Monday, April 11, 2011

McIcarus understands his predicament?

Very good. The arguments presented hold some of the rational for my continued conviction that deflation is the greater risk for the U.S. and other industrialized countries...a position that me and my colleagues have been debating at great length.

(Credit to Lisa O'Carrol)
Is Ireland heading for a Japanese lost decade?There are many similarities between the recessions in Japan and Ireland but can the Irish government learn from the Japanese and avoid a lost decade? Is setting up a new 'clean' bank the answer?

Can Ireland help its current fiscal position with the creation of a new bank? Photograph: Carl De Souza/AFP
I'm a student of economic history and was recently re-reading Richard Koo, chief economist at Nomura Research Institute's The Holy Grail of Macroeconomics, a study of Japan's lost decade, I was struck by the similarities of Japan to Ireland. Of course the economies are different. Of course Japan had its own currency. Of course Ireland's fiscal and political problems would be there regardless of Ireland's banking disaster.
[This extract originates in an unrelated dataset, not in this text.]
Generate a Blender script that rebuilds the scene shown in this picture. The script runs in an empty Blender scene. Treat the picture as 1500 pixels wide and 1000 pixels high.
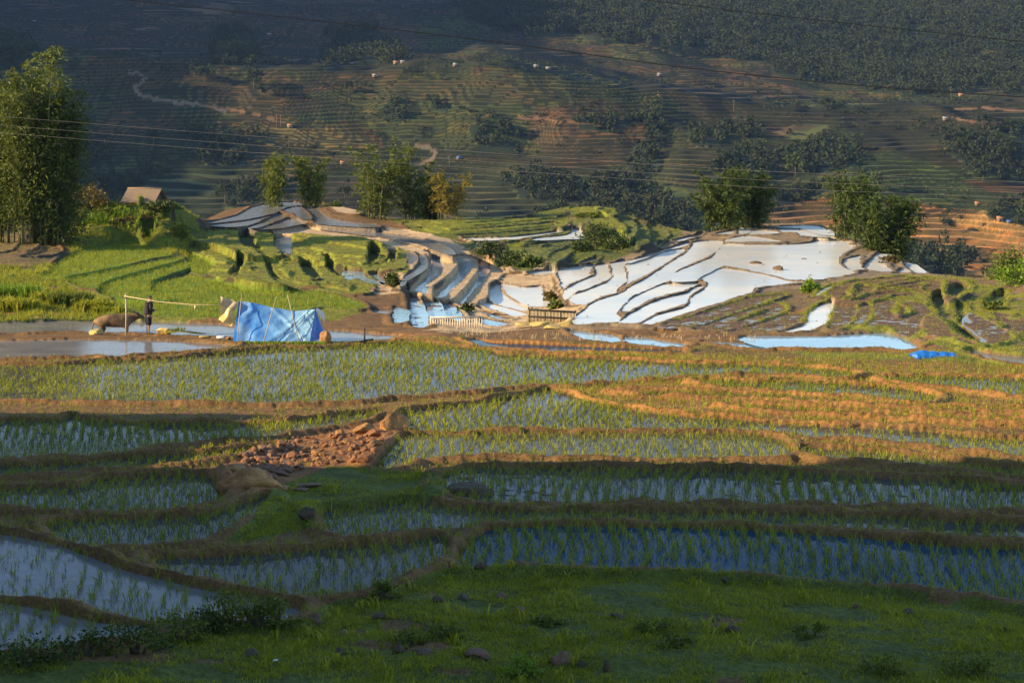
import bpy, bmesh, math, random
import numpy as np
from mathutils import Vector, Matrix

# ------------------------------------------------------------------ camera, sky, sun, exposure
F, YH = 2917.0, 180.0                      # focal length in 1500-wide pixels, row of the eye level
SC = bpy.context.scene
COL = SC.collection
cam_d = bpy.data.cameras.new('camera'); cam = bpy.data.objects.new('camera', cam_d); COL.objects.link(cam)
cam.location = (0, 0, 0); cam.rotation_euler = (math.pi/2, 0, 0)
cam_d.sensor_fit = 'HORIZONTAL'; cam_d.sensor_width = 36; cam_d.lens = 36*F/1500
cam_d.shift_y = -(499.5-YH)/1500
cam_d.clip_start = 0.5; cam_d.clip_end = 8000
SC.camera = cam
SUN_EL = math.radians(20.5)
LX, LY = 1.0, 0.30                         # the way sunlight travels over the ground
_n = math.hypot(LX, LY); LX /= _n; LY /= _n
w = bpy.data.worlds.new('World'); SC.world = w; w.use_nodes = True
_nt = w.node_tree
_sky = _nt.nodes.new('ShaderNodeTexSky'); _sky.sky_type = 'NISHITA'; _sky.sun_disc = False
_sky.sun_elevation = SUN_EL; _sky.sun_rotation = math.atan2(-LX, -LY)
_sky.altitude = 1200; _sky.air_density = 1.0; _sky.dust_density = 0.6; _sky.ozone_density = 2.0
_bg = _nt.nodes['Background']; _bg.inputs['Strength'].default_value = 0.135
_nt.links.new(_sky.outputs[0], _bg.inputs['Color'])
sun_d = bpy.data.lights.new('sun', 'SUN'); sun = bpy.data.objects.new('sun', sun_d); COL.objects.link(sun)
sun_d.energy = 4.8; sun_d.angle = math.radians(0.5); sun_d.color = (1.0, 0.77, 0.45)
sun.rotation_euler = Vector((LX*math.cos(SUN_EL), LY*math.cos(SUN_EL), -math.sin(SUN_EL))).to_track_quat('-Z', 'Y').to_euler()
sun.location = (-60, -30, 60)
SC.view_settings.view_transform = 'Standard'; SC.view_settings.look = 'None'
SC.view_settings.exposure = 1.05; SC.view_settings.gamma = 1.0
SC.render.engine = 'CYCLES'
cy = SC.cycles
cy.max_bounces = 5; cy.diffuse_bounces = 2; cy.glossy_bounces = 3; cy.transmission_bounces = 2; cy.volume_bounces = 0
cy.transparent_max_bounces = 4; cy.caustics_reflective = False; cy.caustics_refractive = False
cy.use_denoising = True; cy.use_adaptive_sampling = False
random.seed(7); RNG = np.random.default_rng(11)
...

But still, we have the banking crisis, the asset price collapse, the vast increases in numbers of non-performing loans, the deflation, the deleveraging, the balance sheet problems in banks, businesses, and households, the rush by the private sector to pay down debt, the cosy institutional arrangements between bankers and centres of power, the repeated failed attempts at recapitalisation, and finally, the deep restructuring of the Japanese and Irish banking systems.

There are more similarities than differences in this story.

One of the crucial elements in the balance-sheet recession story is the injection of fresh capital into the system, either as a fiscal stimulus or as an increase in credit.

Ireland can't help its current fiscal position, but a new bank, financed from abroad, and designed primarily to get credit flowing to SMEs and agricultural concerns as well as other strategic priorities, might act as the injection of capital the economy needs.